## PROBLEM STATEMENT
Copy out the data exactly, leaving the pictures behind.

═════ COLLECTED DATA

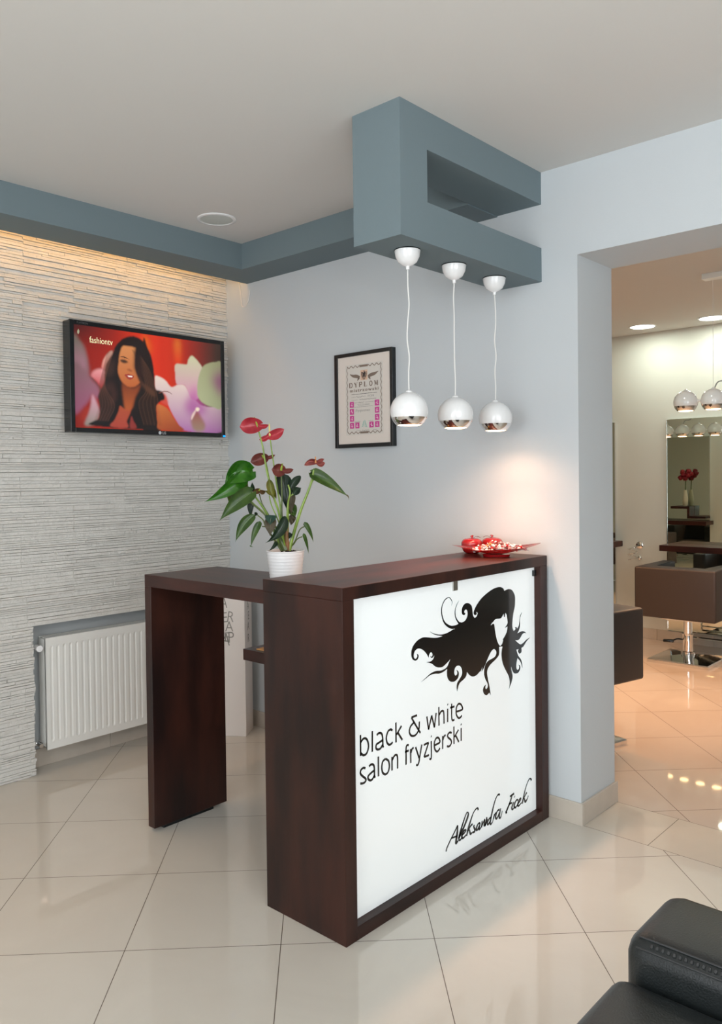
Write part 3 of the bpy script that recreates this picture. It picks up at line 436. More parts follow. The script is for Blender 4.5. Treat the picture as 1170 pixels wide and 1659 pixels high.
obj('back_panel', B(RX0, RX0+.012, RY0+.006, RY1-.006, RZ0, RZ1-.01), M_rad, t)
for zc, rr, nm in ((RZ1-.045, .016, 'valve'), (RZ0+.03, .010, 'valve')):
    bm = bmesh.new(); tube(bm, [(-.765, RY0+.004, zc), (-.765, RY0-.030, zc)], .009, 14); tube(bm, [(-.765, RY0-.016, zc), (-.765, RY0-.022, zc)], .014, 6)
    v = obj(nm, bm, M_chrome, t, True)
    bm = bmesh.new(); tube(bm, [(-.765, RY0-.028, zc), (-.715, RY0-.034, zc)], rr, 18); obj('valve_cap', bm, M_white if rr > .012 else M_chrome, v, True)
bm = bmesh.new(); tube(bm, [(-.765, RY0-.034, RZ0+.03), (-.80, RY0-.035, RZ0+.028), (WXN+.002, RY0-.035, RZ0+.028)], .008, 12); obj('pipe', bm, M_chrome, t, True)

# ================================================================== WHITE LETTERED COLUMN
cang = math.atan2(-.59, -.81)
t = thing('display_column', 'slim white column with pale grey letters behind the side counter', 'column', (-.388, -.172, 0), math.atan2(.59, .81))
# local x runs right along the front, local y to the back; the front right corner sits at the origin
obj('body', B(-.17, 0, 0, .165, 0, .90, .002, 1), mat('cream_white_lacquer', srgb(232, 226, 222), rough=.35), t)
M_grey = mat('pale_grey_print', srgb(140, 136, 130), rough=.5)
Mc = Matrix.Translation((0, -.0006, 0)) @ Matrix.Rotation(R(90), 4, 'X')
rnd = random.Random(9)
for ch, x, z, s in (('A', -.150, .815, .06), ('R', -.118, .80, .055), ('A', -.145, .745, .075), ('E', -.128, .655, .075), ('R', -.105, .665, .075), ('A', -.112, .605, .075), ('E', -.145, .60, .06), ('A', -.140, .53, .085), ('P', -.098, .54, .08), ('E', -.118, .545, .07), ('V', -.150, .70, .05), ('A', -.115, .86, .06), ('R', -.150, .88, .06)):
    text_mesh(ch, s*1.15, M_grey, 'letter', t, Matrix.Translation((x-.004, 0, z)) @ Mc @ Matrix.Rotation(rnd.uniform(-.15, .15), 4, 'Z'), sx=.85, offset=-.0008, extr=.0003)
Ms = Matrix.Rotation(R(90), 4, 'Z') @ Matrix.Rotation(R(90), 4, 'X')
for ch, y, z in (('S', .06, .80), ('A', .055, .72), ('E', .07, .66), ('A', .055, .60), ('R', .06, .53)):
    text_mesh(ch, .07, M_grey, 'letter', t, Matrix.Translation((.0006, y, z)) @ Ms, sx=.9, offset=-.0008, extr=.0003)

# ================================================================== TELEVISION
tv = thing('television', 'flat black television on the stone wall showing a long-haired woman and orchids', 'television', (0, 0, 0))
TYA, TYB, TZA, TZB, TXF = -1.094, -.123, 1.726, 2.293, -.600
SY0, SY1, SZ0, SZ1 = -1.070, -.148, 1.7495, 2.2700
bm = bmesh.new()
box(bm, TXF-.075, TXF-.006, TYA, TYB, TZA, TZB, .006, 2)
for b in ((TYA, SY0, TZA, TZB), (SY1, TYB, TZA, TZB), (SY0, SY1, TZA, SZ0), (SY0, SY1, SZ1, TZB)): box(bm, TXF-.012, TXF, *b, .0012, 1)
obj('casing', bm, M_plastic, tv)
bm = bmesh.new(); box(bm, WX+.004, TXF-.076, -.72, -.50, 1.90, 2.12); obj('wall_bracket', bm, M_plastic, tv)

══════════

## RESULT
Write part 3 of the bpy script that recreates this picture. It picks up at line 436. More parts follow. The script is for Blender 4.5. Treat the picture as 1170 pixels wide and 1659 pixels high.
obj('back_panel', B(RX0, RX0+.012, RY0+.006, RY1-.006, RZ0, RZ1-.01), M_rad, t)
for zc, rr, nm in ((RZ1-.045, .016, 'valve'), (RZ0+.03, .010, 'valve')):
    bm = bmesh.new(); tube(bm, [(-.765, RY0+.004, zc), (-.765, RY0-.030, zc)], .009, 14); tube(bm, [(-.765, RY0-.016, zc), (-.765, RY0-.022, zc)], .014, 6)
    v = obj(nm, bm, M_chrome, t, True)
    bm = bmesh.new(); tube(bm, [(-.765, RY0-.028, zc), (-.715, RY0-.034, zc)], rr, 18); obj('valve_cap', bm, M_white if rr > .012 else M_chrome, v, True)
bm = bmesh.new(); tube(bm, [(-.765, RY0-.034, RZ0+.03), (-.80, RY0-.035, RZ0+.028), (WXN+.002, RY0-.035, RZ0+.028)], .008, 12); obj('pipe', bm, M_chrome, t, True)

# ================================================================== WHITE LETTERED COLUMN
cang = math.atan2(-.59, -.81)
t = thing('display_column', 'slim white column with pale grey letters behind the side counter', 'column', (-.388, -.172, 0), math.atan2(.59, .81))
# local x runs right along the front, local y to the back; the front right corner sits at the origin
obj('body', B(-.17, 0, 0, .165, 0, .90, .002, 1), mat('cream_white_lacquer', srgb(232, 226, 222), rough=.35), t)
M_grey = mat('pale_grey_print', srgb(140, 136, 130), rough=.5)
Mc = Matrix.Translation((0, -.0006, 0)) @ Matrix.Rotation(R(90), 4, 'X')
rnd = random.Random(9)
for ch, x, z, s in (('A', -.150, .815, .06), ('R', -.118, .80, .055), ('A', -.145, .745, .075), ('E', -.128, .655, .075), ('R', -.105, .665, .075), ('A', -.112, .605, .075), ('E', -.145, .60, .06), ('A', -.140, .53, .085), ('P', -.098, .54, .08), ('E', -.118, .545, .07), ('V', -.150, .70, .05), ('A', -.115, .86, .06), ('R', -.150, .88, .06)):
    text_mesh(ch, s*1.15, M_grey, 'letter', t, Matrix.Translation((x-.004, 0, z)) @ Mc @ Matrix.Rotation(rnd.uniform(-.15, .15), 4, 'Z'), sx=.85, offset=-.0008, extr=.0003)
Ms = Matrix.Rotation(R(90), 4, 'Z') @ Matrix.Rotation(R(90), 4, 'X')
for ch, y, z in (('S', .06, .80), ('A', .055, .72), ('E', .07, .66), ('A', .055, .60), ('R', .06, .53)):
    text_mesh(ch, .07, M_grey, 'letter', t, Matrix.Translation((.0006, y, z)) @ Ms, sx=.9, offset=-.0008, extr=.0003)

# ================================================================== TELEVISION
tv = thing('television', 'flat black television on the stone wall showing a long-haired woman and orchids', 'television', (0, 0, 0))
TYA, TYB, TZA, TZB, TXF = -1.094, -.123, 1.726, 2.293, -.600
SY0, SY1, SZ0, SZ1 = -1.070, -.148, 1.7495, 2.2700
bm = bmesh.new()
box(bm, TXF-.075, TXF-.006, TYA, TYB, TZA, TZB, .006, 2)
for b in ((TYA, SY0, TZA, TZB), (SY1, TYB, TZA, TZB), (SY0, SY1, TZA, SZ0), (SY0, SY1, SZ1, TZB)): box(bm, TXF-.012, TXF, *b, .0012, 1)
obj('casing', bm, M_plastic, tv)
bm = bmesh.new(); box(bm, WX+.004, TXF-.076, -.72, -.50, 1.90, 2.12); obj('wall_bracket', bm, M_plastic, tv)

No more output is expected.